Gyula Várnai’s featured artworks, similarly to many of his previous pieces, deal with the various aspects of learning and cognition – from the act of perceiving and registering to fitting the cognized information into a system – and also indirectly reflect on the conditioned patterns of modern scientific thinking, which have become unsustainable.
The installations displayed in the three exhibition rooms of the acb Gallery offer viewers a glimpse of three different phases of Várnai’s approach to discovering the world around us:
1. Observation – The first step in the process of acquiring knowledge. Várnai’s installation, which fills the entire room, consists of a curtain composed of matchboxes that are stringed together, and a video of cloud formation. The image is projected onto the curtain, which is perforated in the shape of a cloud. In the resulting effect, instead of the video image, the viewer sees the contours of the cloud on the wall of the exhibition space. The work indirectly alludes to the limits of objectivity in observation and the non-neutral role of both the organ of perception that transmits the information and the instrument that is used. The installation could also be seen as reminiscent of Plato’s allegory of the cave.
2. Registration – In our day and age, taking photographs is a primary and simple method for recording the surrounding environment. Most phenomena constitute suitable subjects for photographic documentation, and photographs are commonly accepted as authentic imprints of reality. While in Várnai’s use of the camera the how and why of the selected spectacle is of significance, the non-traditional presentation of the captured images also carries similar weight. By applying his photographs of small phenomena from nature and the human environment to geometric bodies, Várnai creates objects, where the planarity of the photo on the three-dimensional shapes appears almost as an inversion of space.

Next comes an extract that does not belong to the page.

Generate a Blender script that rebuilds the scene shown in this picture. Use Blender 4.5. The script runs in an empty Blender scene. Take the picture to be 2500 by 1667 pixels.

3. Systematization – For summing up experiences and observations, classification – the formulation of a system – is an indispensible step. Instead of relying on the two-dimensional models offered by the great systems of modernity, Várnai’s system is more akin to the kind of multi-dimensional structures which can be traced in human thinking and which cannot necessarily be described through the laws of logic. We are offered a glimpse at the visual articulation of Várnai’s system through the wall drawings and superimposed, projected images presented in a darkened room of the gallery.